On to Carroll, where they will play Lynnville-Sully in the 2-7 quarterfinal Monday afternoon at 4:30. Lynnville-Sully (24-2) is the 1A field’s second seed.
“We lost to North Linn earlier in the season, but we all believed we could beat them,” Cornell said.
“These guys, they bounce back well,” said East Buchanan Coach Thomas Crawford.
It was Cornell’s double to left field in the top of the sixth inning that scored two runs that put East Buchanan on top for good, 4-3. He is EB’s catcher, his twin brother, Tristan, its shortstop.
That ended the night for North Linn starting pitcher Mason Bechen, whose wonderful career was sabotaged the past two seasons by recurring shoulder problems. The all-stater went 3-for-4 at the plate in his final game, stranded in the on-deck circle as Will Sommerfelt chopped to third base with the tying run at second.
That was the theme of the game for North Linn (25-4), which left 12 men on base, at least one in every inning, 10 in scoring position, including the bases loaded twice. One hit away all night, though give EB pitchers Brady Van Scoyoc and Keenan Pals credit for making pitches when they had to.
“We just didn’t execute, didn’t do the small things we normally do well,” said Travis Griffith, in his final game as North Linn head coach. “Disappointed. Thought we hit the crap out of the ball, just right at them. We could not come up with the big hit.”
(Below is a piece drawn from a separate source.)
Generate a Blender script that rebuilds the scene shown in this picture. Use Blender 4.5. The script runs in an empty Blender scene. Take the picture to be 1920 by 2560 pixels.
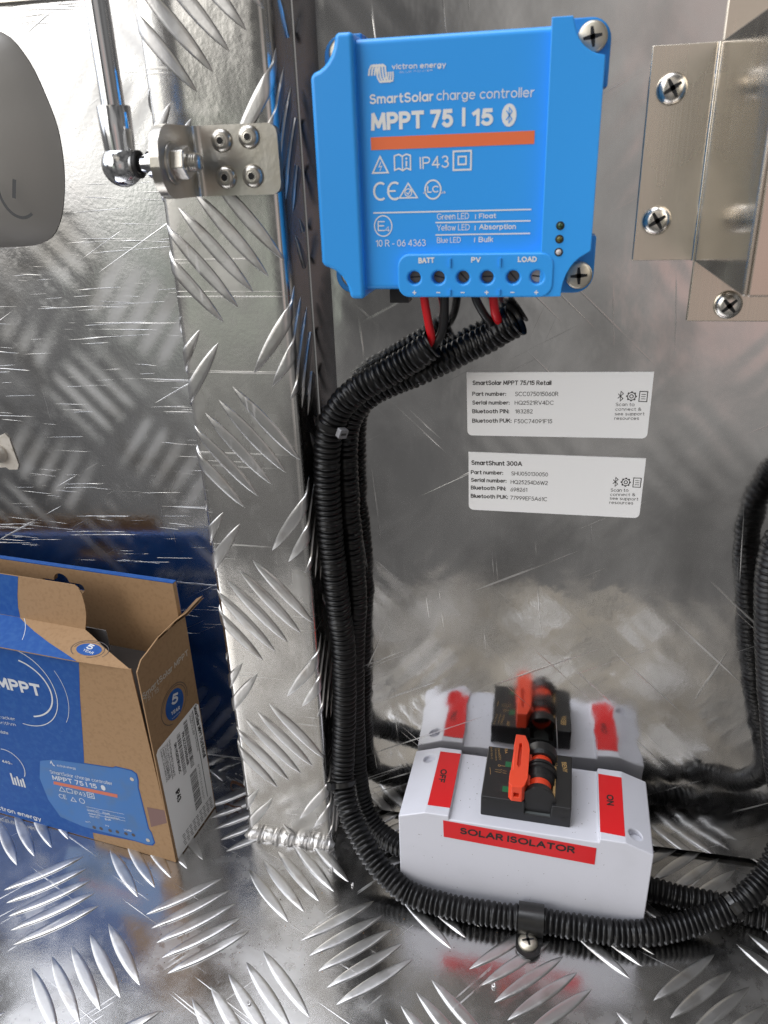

Cael Benesh’s two-out RBI single gave North Linn a quick 1-0 lead in the first, with East Buchanan going ahead in the fourth on a two-base fielding error at third base that scored two runs. NL countered to go back ahead in the bottom half, 3-2, on a Braden Wheatley suicide-squeeze bunt single and Bechen run-scoring double.
A pair of walks gave EB runners at first and second with one away in the sixth, with Trey Cornell picking on the first pitch he saw from Bechen after a meeting at the mound with Coach Griffith and lining it into left, the ball scooting past the left fielder and to the fence on the quick turf field.
“I knew I was going to be a fastball first pitch,” Cornell said. “I didn’t want to go deep in the count and get a slider, so I was going to swing if it was near the strike zone. I just got a hold of it. He left it down the middle.”
East Buchanan got a huge insurance run in the top of the seventh on what looked like an intentional first-and-third pickle play. That was significant because North Linn began the bottom of the inning with back-to-back walks.
A bunt moved the runners along and a Wheatley sacrifice fly made it 5-4. But that was it.
EB started four sophomores and four freshmen Tuesday night. Young but obviously talented.
“They’ve played a lot of baseball, a lot of it together,” Crawford said. “They all love baseball, hang around together after practice. We’re a young team, but they’re all pretty good at letting the water roll off their back and going on to get the next one.”